TASK REQUIREMENTS – Check every line for the word "scene" and give the number of lines where it occurs, nothing else.

DATA SEGMENT –
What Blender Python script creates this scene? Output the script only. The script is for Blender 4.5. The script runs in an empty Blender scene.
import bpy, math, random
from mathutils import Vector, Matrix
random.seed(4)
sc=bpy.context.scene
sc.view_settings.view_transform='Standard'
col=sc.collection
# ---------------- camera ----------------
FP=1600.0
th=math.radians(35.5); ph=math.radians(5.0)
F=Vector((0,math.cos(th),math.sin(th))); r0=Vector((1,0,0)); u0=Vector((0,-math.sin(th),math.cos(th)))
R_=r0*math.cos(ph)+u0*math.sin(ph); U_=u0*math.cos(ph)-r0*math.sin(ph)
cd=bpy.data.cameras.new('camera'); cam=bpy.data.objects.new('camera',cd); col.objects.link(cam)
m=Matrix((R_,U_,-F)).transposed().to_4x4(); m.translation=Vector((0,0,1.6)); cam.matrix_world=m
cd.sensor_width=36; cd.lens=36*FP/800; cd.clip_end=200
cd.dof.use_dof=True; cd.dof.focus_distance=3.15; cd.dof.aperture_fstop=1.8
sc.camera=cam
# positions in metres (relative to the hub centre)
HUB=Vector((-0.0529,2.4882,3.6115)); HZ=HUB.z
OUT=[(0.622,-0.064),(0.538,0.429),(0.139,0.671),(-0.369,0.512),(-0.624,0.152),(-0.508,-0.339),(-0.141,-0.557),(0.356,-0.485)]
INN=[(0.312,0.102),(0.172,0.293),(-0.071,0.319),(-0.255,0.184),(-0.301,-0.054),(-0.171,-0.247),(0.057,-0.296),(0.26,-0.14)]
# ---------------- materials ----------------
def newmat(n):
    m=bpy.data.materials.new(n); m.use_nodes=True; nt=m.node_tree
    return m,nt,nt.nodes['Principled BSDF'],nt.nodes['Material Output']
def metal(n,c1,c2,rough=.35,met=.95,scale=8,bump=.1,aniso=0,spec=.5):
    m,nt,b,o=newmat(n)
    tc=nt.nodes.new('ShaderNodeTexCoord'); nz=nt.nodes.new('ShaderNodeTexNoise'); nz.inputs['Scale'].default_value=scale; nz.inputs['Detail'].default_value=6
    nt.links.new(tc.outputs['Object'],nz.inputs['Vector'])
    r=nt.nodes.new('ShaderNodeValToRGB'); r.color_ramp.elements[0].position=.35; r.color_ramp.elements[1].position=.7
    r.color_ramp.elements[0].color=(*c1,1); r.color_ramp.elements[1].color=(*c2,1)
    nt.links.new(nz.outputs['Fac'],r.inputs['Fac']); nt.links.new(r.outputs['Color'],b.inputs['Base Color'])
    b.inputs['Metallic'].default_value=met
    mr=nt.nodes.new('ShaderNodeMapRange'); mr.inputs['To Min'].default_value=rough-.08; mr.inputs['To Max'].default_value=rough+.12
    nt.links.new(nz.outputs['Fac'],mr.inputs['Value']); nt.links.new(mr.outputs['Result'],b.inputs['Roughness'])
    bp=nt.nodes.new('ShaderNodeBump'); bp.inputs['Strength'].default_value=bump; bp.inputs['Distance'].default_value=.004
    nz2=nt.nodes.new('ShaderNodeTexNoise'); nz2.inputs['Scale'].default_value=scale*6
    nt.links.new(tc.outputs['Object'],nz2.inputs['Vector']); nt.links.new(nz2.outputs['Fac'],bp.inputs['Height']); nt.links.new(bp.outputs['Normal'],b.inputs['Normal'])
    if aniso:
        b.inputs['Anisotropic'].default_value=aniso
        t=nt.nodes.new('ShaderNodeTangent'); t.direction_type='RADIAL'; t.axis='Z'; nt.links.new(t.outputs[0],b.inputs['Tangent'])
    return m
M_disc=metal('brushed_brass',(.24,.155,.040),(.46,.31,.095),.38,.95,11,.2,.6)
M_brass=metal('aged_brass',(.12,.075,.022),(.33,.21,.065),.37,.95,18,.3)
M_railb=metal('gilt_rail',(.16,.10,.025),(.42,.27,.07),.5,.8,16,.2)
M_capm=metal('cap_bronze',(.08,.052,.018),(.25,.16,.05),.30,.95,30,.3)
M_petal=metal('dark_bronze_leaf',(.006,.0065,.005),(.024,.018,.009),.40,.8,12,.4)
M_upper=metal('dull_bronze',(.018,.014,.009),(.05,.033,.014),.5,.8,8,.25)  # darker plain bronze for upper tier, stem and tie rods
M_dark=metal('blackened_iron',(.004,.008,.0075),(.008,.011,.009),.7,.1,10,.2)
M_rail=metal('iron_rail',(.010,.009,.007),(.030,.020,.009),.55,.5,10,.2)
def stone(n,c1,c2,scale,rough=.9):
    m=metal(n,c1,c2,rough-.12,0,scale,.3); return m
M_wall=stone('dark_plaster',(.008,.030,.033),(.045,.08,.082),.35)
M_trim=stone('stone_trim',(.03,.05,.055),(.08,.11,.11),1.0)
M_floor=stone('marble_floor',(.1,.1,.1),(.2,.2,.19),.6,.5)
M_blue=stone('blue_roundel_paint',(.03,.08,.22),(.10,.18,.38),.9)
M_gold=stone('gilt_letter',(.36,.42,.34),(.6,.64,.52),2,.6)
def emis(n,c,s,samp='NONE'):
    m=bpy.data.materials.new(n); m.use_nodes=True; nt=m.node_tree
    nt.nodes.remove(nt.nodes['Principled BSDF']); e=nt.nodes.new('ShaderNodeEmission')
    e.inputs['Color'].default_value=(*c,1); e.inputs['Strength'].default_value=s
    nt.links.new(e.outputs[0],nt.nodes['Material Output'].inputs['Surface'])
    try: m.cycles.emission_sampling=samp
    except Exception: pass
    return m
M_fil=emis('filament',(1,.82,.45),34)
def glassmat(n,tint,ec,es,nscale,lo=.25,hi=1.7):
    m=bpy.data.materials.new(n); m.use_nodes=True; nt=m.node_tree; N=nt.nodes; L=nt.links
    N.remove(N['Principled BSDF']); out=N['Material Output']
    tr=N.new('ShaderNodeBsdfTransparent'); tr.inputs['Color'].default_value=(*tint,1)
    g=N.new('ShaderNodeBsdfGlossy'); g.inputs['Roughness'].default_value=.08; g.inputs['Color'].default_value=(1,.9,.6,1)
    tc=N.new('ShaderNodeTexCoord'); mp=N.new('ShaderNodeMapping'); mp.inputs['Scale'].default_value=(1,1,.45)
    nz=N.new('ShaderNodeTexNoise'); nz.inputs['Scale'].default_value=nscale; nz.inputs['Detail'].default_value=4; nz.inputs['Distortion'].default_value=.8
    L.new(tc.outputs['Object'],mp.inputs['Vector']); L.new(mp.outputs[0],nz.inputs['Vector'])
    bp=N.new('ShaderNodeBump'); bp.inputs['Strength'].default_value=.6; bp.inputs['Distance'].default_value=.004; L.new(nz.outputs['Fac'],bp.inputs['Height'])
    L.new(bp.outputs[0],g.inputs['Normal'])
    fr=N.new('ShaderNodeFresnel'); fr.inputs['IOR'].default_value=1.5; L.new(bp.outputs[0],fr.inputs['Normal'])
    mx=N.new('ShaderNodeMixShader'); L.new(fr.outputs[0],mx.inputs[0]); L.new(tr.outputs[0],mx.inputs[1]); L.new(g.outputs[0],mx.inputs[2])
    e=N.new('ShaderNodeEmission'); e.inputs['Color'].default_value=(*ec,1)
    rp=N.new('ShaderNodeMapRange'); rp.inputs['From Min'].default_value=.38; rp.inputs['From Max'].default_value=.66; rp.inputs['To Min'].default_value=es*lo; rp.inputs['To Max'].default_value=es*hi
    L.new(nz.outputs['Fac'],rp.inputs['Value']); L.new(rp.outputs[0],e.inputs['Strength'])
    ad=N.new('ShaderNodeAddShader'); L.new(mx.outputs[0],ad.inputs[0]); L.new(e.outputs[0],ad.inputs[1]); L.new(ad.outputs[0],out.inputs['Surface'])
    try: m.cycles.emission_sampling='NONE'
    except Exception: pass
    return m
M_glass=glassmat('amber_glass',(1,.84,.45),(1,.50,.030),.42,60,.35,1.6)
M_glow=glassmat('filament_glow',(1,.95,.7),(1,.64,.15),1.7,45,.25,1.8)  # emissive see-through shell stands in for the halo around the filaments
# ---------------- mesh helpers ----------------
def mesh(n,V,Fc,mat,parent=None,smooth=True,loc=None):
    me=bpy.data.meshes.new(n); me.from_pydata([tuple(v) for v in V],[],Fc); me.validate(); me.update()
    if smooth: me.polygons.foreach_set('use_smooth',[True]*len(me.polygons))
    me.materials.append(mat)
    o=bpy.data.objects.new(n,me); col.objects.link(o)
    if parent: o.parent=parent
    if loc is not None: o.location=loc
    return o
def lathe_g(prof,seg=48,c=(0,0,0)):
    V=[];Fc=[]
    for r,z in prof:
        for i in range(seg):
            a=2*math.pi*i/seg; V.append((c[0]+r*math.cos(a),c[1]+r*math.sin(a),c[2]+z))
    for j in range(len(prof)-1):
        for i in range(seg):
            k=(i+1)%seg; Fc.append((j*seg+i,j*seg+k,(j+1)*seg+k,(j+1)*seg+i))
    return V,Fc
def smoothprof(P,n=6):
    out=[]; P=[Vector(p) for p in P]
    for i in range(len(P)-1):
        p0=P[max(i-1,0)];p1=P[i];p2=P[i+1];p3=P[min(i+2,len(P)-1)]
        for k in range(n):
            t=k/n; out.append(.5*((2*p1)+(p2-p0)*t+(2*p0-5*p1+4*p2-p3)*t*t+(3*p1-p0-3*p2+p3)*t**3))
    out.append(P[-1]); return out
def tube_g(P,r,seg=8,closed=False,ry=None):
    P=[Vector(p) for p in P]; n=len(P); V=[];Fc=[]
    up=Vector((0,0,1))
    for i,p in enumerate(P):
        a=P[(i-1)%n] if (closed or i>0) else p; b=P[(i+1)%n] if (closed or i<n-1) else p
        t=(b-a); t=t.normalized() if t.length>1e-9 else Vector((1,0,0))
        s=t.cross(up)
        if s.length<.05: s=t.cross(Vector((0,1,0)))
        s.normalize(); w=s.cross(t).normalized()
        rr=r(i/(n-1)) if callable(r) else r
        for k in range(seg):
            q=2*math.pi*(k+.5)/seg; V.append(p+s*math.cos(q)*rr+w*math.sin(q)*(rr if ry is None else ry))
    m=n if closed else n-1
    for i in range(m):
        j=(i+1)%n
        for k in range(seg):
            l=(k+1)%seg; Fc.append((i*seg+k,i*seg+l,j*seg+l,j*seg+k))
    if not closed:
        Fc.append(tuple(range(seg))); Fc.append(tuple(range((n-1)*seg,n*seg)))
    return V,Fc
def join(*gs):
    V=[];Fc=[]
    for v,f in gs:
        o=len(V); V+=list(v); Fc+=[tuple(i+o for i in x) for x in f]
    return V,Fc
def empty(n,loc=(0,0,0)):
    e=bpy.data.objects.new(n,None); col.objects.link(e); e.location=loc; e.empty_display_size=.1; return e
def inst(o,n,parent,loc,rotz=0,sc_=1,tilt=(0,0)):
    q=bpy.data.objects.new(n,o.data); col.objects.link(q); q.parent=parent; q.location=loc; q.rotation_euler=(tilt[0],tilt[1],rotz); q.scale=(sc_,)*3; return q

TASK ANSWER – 2